Hay olores que nos transportan a años atrás, a personas o a momentos determinados. Alguien lo decía el otro día en La Contra de la Vanguardia. Es cierto, los olores son como máquinas teletransportadoras, agujeros del tiempo. Pero sin necesidad de ponernos trascendentes,hay olores muy especiales que a veces no se valoran lo suficiente. Por ejemplo, el olor de un coche nuevo. No soy capaz de reproducirlo o imaginarlo hasta que entro en algún coche nuevo. El del mío ya ha pasado, ya no huele así. Pero ese olor, el reconfortante y cálido aroma de un coche nuevo, es uno de los olores más intensos y emocionantes que conozco. Aparte, claro está, de los paisajísticos y consabidos olores (el cuerpo de una mujer, la tierra mojada, el olor de la gasolina, bla, bla, bla). No nos engañemos, ¿a quién no le gusta el olor a nuevo que respira una máquina de cuatro ruedas?
Esto viene a raíz de lo que pensé el otro día al entrar en Tomás Domingo. No me había dado cuenta hasta ahora, increíblemente, después de años de visitar tiendas de bicis. Pero el olor que despide una tienda de bicis no es el mismo que el de una tienda de discos, o de ropa, o de coches. El olor que despiden las bicis nuevas, las cubiertas sin estrenar, es un olor de virginidad tanto o más excitante que el olor de un coche nuevo. El chispeante olor de la pintura, los adhesivos, el caucho, mezclados con la química de los desengrasantes, el aceite y la mierdecilla, que suele venir de los talleres (si los hay). Toda esta mezcla sutil de aromas hace que una tienda de bicis huela más o menos igual en cualquier parte del mundo. Es un denominador común, un rasgo distintivo, como una contraseña secreta de la hermandad: "eh, esto es una tienda de bicis, amigo, sé bienvenido". Más dulce que el olor de un taller de coches, y más amigable que el de una tienda de ordenadores.
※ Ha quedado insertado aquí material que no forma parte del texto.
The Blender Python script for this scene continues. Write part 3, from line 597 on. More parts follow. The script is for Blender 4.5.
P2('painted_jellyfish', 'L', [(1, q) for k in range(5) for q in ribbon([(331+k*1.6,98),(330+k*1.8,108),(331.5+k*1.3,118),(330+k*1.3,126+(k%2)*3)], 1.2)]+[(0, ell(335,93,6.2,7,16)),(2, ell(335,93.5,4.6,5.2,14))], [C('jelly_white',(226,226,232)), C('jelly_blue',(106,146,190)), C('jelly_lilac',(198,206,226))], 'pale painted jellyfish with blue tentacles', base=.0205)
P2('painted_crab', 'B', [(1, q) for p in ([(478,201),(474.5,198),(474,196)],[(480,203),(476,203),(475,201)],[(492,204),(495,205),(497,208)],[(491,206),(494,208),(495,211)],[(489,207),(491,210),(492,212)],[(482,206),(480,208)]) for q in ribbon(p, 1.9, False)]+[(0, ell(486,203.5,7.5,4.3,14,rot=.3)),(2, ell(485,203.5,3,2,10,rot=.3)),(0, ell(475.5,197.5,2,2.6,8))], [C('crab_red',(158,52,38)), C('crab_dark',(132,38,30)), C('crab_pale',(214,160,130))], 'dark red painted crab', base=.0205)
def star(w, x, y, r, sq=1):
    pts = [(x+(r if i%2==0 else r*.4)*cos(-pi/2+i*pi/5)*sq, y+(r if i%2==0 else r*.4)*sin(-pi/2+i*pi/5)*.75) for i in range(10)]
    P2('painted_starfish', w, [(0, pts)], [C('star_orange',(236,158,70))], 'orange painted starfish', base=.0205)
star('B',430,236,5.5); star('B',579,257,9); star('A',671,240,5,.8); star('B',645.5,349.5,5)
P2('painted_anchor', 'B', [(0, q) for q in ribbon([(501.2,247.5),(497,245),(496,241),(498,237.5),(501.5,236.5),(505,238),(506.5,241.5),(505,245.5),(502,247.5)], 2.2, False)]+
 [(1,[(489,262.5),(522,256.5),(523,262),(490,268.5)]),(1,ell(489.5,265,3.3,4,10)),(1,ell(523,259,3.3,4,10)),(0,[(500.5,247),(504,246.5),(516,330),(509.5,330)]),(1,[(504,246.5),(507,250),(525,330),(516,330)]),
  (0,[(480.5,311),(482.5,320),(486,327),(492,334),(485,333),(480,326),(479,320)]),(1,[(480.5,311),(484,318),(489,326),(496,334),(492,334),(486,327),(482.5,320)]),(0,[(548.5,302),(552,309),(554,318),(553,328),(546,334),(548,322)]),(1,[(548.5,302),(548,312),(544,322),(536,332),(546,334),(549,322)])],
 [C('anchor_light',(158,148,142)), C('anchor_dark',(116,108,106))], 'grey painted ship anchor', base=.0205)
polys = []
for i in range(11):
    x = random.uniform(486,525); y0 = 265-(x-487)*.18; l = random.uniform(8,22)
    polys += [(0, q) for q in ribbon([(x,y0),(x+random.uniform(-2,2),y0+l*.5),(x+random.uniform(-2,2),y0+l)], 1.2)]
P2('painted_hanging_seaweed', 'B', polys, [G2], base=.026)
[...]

Las tiendas de bicis, las entrañables y ahora condenadas a desaparecer o a reconvertirse tiendas de bicis, con su color y sabor especiales, son sitios de culto. ¡Coño, son los putos templos de la bici! Y me apena ver que si quiero un producto concreto lo tenga que comprar por Internet, porque en las tiendas no tienen el que necesito, está agotado, o es ridículamente caro. Es el reflejo del tiempo que vivimos, el mercado libre, la demanda enorme de productos, la oferta competitiva... Quizás las tiendas de bicis de barrio se queden con cuatro productos y un taller, para arreglar pinchazos y vender parches. Quizás la moda de Internet pase. Pero pensar que ese olor, como el de otros lugares de valor incalculable, y en peligro de extinción como herrerías, cerrajerías, afiladores, mercerías, ¡panaderías! puede terminarse algún día... me pone de mala hostia.